-- begin --

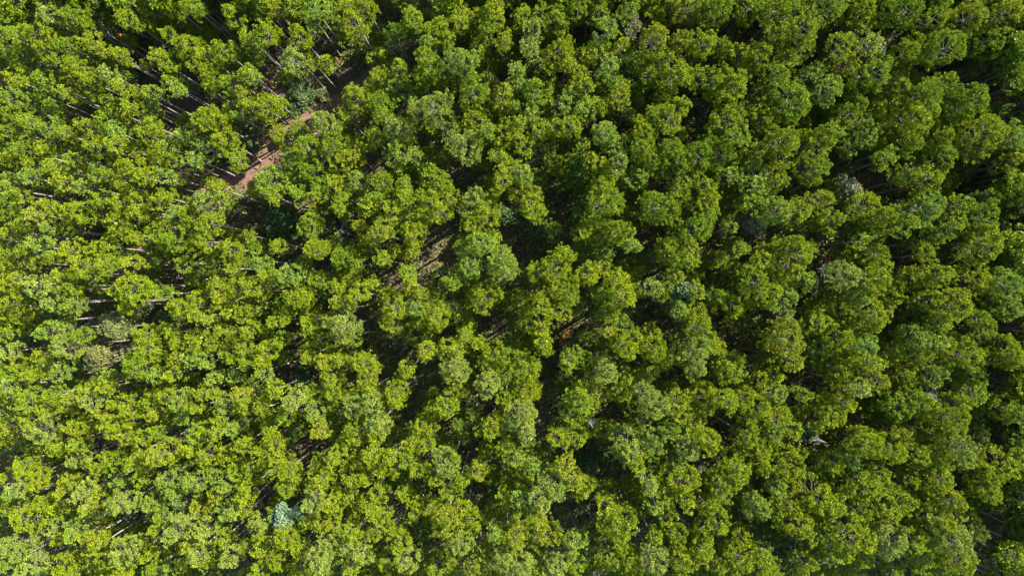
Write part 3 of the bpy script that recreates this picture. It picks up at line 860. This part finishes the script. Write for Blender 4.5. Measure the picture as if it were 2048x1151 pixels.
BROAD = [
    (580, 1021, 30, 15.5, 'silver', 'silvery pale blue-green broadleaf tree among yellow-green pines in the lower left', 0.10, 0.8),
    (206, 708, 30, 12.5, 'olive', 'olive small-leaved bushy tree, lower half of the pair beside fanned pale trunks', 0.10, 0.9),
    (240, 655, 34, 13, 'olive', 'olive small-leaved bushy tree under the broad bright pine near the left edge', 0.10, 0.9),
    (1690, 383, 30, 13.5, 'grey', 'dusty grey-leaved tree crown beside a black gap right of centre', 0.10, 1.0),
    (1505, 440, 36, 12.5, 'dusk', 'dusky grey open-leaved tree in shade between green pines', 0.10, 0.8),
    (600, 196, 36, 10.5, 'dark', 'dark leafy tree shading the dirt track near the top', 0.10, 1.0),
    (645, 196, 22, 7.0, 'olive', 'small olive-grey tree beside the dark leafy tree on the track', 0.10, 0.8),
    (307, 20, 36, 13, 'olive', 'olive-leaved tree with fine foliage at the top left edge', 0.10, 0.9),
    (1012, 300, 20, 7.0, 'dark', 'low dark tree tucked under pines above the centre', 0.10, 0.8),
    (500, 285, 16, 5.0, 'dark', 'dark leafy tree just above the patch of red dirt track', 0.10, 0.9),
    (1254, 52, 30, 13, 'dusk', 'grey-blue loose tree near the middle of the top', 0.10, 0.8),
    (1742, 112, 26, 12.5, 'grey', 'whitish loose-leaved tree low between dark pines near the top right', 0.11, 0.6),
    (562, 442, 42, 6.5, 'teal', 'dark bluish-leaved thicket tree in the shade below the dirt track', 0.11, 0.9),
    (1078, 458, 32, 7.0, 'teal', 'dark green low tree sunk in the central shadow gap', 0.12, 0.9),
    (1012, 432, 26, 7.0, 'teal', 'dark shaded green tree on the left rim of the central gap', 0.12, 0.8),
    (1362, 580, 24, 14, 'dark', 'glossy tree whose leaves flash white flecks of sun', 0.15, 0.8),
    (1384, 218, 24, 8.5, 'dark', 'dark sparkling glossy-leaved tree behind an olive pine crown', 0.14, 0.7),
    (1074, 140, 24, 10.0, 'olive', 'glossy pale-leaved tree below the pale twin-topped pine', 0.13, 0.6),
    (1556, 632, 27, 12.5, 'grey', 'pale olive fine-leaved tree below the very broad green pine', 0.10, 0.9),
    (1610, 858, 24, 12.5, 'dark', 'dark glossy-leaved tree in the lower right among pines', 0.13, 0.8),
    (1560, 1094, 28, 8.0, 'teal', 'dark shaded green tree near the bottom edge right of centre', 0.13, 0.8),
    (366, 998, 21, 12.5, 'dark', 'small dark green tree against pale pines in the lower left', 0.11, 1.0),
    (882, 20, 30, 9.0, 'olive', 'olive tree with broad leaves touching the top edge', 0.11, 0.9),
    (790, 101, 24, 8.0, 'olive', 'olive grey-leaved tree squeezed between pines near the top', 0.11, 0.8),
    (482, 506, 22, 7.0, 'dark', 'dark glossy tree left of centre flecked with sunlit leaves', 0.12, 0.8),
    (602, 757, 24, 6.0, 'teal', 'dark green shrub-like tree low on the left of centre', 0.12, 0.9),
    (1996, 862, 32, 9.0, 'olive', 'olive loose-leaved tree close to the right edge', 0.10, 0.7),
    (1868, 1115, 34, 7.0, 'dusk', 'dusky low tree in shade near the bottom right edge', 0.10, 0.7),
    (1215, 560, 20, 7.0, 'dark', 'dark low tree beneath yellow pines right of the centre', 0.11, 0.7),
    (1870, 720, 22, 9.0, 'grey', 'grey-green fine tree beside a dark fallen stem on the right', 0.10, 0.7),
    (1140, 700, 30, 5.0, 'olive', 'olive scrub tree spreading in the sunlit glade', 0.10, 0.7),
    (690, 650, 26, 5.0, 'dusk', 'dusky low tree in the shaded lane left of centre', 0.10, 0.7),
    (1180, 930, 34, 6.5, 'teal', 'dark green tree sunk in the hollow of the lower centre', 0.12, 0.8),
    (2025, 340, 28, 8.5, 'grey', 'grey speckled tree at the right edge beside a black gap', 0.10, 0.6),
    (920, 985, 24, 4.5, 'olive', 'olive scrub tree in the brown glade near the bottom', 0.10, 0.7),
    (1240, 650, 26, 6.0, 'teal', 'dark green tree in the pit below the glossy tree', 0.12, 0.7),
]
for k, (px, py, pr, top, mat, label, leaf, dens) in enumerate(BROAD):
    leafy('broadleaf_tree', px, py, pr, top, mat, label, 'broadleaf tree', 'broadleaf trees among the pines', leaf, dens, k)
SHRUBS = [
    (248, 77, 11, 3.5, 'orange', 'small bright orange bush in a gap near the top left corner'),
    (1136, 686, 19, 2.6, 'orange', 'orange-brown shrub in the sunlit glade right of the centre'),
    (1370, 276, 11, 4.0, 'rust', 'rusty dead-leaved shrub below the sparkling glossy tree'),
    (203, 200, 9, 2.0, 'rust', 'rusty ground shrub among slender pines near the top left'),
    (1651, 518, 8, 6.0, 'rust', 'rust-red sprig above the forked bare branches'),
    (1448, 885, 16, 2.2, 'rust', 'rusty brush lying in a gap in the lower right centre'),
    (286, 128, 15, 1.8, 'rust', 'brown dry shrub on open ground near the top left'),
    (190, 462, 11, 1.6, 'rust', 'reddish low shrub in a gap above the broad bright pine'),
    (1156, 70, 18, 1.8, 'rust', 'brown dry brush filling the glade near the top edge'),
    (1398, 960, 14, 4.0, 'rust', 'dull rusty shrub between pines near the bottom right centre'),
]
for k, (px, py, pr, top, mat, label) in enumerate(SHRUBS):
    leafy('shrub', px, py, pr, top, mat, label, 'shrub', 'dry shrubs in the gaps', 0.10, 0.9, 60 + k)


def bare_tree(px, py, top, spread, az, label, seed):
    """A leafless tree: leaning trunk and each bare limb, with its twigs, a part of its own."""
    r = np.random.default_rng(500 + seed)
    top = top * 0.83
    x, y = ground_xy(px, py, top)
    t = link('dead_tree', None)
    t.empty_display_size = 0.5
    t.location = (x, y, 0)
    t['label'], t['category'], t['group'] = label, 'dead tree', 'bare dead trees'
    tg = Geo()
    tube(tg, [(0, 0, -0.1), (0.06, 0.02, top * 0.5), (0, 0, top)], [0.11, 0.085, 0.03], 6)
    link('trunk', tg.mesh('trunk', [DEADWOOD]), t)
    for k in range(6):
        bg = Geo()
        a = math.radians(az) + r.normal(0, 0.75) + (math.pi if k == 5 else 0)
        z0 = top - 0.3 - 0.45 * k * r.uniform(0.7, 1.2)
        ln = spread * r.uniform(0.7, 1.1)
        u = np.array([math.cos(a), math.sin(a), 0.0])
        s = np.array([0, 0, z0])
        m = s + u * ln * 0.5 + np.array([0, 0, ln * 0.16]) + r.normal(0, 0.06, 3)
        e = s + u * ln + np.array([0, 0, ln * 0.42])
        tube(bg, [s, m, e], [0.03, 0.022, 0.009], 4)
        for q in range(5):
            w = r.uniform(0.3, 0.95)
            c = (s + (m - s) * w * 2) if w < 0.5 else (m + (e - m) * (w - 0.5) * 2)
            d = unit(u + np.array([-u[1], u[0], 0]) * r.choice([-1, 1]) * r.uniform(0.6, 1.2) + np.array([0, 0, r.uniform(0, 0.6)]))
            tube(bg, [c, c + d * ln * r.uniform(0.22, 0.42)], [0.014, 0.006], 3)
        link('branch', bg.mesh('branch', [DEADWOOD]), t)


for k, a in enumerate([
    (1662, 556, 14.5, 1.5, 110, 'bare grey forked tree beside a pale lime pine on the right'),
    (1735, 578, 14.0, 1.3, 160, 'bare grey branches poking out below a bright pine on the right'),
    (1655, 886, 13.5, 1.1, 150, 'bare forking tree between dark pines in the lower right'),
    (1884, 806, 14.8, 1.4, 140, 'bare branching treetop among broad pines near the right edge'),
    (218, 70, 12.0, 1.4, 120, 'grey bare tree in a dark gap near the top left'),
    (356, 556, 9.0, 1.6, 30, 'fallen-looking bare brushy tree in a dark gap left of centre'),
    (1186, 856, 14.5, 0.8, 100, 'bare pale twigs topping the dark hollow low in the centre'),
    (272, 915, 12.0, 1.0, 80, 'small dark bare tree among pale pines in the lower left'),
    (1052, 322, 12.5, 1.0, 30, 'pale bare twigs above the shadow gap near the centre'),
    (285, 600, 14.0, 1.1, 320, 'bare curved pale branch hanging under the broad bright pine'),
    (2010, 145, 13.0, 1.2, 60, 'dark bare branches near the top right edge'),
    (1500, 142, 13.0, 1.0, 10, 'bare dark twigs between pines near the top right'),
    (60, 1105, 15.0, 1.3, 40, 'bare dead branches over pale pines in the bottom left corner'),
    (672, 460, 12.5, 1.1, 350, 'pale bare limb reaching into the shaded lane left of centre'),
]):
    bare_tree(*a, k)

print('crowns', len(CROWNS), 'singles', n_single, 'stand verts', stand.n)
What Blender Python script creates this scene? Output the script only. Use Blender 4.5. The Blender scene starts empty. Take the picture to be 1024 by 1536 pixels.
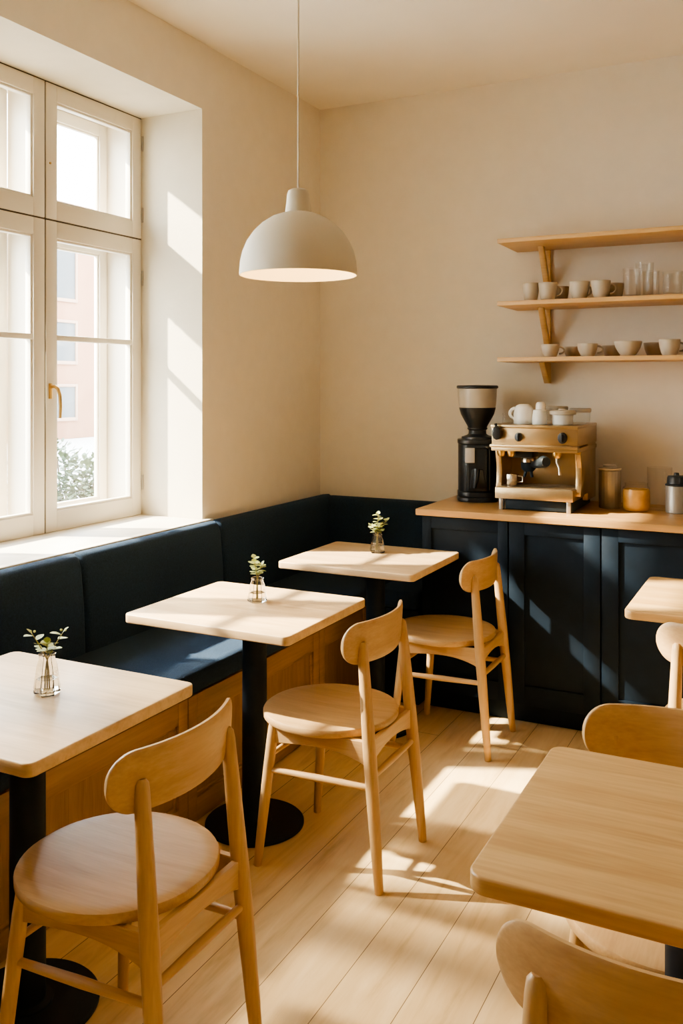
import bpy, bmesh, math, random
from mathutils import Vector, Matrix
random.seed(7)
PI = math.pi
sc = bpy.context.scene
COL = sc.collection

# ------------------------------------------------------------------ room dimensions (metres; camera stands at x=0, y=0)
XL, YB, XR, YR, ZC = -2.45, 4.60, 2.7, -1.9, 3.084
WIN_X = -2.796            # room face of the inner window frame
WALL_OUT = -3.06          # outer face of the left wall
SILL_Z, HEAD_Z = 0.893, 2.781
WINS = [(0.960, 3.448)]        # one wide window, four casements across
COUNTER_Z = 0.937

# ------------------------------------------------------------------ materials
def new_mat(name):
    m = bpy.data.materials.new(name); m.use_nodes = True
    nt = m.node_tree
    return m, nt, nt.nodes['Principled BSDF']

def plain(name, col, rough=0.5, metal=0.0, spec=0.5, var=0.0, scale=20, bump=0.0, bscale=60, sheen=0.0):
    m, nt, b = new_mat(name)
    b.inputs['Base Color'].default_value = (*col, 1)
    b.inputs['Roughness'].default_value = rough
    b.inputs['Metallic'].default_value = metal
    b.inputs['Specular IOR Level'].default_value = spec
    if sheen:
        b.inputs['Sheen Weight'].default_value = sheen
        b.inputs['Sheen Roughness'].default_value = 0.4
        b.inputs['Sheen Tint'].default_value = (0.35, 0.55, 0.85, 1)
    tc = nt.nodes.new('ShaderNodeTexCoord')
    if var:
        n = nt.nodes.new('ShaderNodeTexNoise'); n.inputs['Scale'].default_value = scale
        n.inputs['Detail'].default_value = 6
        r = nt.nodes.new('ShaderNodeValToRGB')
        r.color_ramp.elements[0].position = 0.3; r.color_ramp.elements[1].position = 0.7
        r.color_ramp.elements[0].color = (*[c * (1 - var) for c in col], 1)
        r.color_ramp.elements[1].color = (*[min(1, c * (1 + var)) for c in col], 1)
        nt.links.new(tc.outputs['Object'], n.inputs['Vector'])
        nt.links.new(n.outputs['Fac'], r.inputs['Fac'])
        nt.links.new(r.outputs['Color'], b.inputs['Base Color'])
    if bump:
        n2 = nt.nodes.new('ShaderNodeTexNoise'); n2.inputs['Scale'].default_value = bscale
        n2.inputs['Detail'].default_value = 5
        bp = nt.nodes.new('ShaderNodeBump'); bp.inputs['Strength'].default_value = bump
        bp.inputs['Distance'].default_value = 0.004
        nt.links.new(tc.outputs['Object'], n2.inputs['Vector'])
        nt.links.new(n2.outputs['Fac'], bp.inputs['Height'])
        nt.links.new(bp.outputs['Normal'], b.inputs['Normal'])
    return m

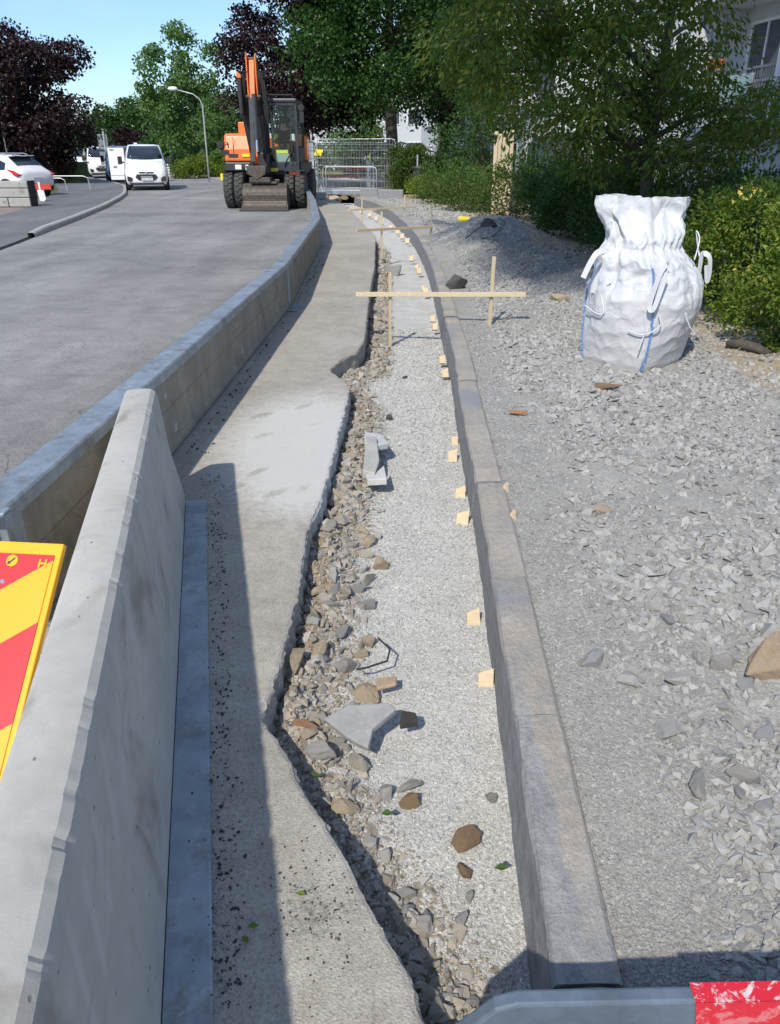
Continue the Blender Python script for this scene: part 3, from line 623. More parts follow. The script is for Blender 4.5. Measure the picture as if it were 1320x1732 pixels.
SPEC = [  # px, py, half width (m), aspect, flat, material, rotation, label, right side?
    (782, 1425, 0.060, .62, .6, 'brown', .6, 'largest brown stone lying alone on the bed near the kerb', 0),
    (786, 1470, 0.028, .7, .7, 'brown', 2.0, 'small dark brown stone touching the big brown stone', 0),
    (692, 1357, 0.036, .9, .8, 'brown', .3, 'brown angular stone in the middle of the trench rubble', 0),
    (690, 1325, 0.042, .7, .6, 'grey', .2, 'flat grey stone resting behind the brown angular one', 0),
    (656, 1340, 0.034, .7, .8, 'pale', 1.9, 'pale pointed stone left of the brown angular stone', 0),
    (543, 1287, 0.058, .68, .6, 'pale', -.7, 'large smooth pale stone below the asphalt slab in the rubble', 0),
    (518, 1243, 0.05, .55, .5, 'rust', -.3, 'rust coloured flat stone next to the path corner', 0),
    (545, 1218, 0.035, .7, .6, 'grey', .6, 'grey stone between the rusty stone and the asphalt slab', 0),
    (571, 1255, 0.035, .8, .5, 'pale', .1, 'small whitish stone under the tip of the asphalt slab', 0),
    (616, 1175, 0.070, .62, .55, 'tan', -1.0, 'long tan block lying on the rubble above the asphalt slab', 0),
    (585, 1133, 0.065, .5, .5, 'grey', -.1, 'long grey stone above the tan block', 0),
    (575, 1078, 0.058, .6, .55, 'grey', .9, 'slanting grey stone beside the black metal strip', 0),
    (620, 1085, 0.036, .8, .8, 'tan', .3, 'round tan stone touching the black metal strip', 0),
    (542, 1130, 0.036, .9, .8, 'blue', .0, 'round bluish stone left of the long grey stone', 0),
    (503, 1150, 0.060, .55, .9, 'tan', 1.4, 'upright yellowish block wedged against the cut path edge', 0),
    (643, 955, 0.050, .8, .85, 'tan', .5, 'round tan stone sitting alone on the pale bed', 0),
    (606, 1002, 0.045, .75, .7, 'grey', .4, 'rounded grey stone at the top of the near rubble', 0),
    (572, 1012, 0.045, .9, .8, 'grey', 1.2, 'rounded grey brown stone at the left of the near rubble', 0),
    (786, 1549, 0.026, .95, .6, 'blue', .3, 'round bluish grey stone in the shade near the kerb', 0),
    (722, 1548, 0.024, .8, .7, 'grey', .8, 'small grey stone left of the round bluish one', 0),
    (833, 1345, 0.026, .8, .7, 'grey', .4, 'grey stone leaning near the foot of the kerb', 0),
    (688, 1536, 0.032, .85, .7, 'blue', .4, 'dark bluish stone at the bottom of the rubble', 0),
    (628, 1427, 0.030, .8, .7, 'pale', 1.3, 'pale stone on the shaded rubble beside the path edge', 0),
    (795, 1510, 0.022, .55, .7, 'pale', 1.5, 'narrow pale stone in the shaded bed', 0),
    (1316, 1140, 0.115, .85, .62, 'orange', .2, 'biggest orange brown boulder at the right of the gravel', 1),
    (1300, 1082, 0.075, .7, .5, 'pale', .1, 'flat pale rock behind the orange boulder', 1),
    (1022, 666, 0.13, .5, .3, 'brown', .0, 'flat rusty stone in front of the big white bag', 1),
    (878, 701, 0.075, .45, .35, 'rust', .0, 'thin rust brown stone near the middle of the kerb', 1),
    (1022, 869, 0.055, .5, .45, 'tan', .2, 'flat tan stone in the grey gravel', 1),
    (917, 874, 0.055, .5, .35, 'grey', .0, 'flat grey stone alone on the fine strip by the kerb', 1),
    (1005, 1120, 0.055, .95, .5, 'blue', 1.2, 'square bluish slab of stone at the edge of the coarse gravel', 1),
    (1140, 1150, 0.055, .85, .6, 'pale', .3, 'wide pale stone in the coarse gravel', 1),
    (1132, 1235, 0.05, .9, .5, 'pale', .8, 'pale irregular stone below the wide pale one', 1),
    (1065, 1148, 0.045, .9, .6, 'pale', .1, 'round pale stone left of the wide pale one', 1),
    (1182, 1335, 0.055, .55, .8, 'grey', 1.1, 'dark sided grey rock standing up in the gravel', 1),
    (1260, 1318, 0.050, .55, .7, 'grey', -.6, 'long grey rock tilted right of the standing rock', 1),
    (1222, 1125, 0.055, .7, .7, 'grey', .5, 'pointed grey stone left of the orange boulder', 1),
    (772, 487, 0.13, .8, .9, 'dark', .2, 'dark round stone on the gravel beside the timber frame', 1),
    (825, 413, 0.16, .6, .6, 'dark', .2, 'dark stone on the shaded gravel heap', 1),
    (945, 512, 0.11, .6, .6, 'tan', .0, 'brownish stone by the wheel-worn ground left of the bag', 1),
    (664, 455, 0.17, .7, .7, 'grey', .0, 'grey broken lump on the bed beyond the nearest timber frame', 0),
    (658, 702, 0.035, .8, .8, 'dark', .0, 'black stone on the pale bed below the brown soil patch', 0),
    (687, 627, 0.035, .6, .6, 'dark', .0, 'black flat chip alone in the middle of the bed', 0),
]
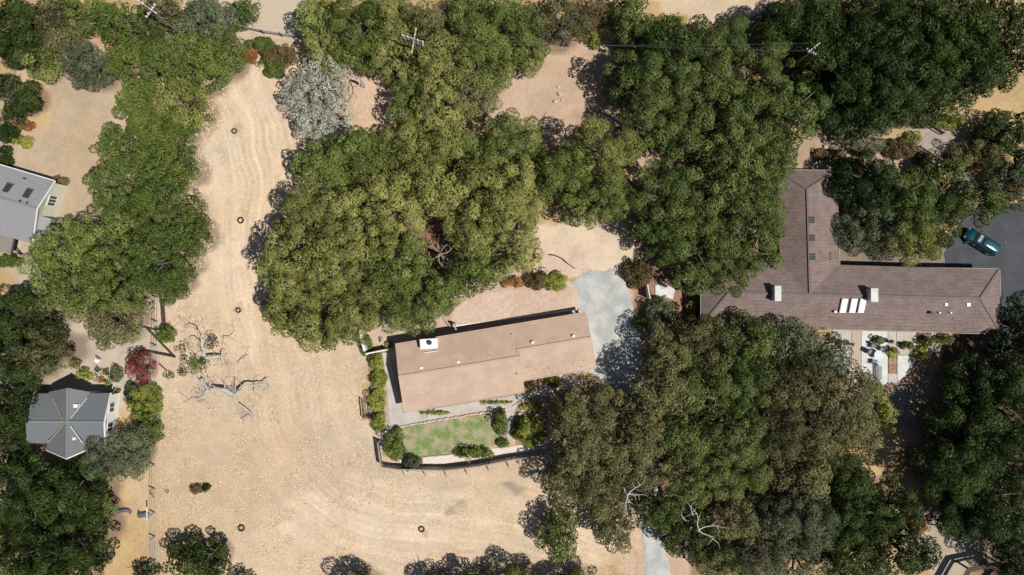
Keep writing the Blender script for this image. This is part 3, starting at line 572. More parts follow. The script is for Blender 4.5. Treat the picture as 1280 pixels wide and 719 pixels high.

-- end --

> _Problem to solve_:
Skip the pictures and repeat, word for word, the lines from the one containing "What Blender Python" to the one containing "COL = sc.collection", keeping both of those lines.

> _Written solution_:
What Blender Python script creates this scene? Output the script only. Use Blender 4.5. The Blender scene starts empty. Take the picture to be 1024 by 1536 pixels.
import bpy, bmesh, math, random
from mathutils import Vector, Matrix
random.seed(7)
PI = math.pi
sc = bpy.context.scene
COL = sc.collection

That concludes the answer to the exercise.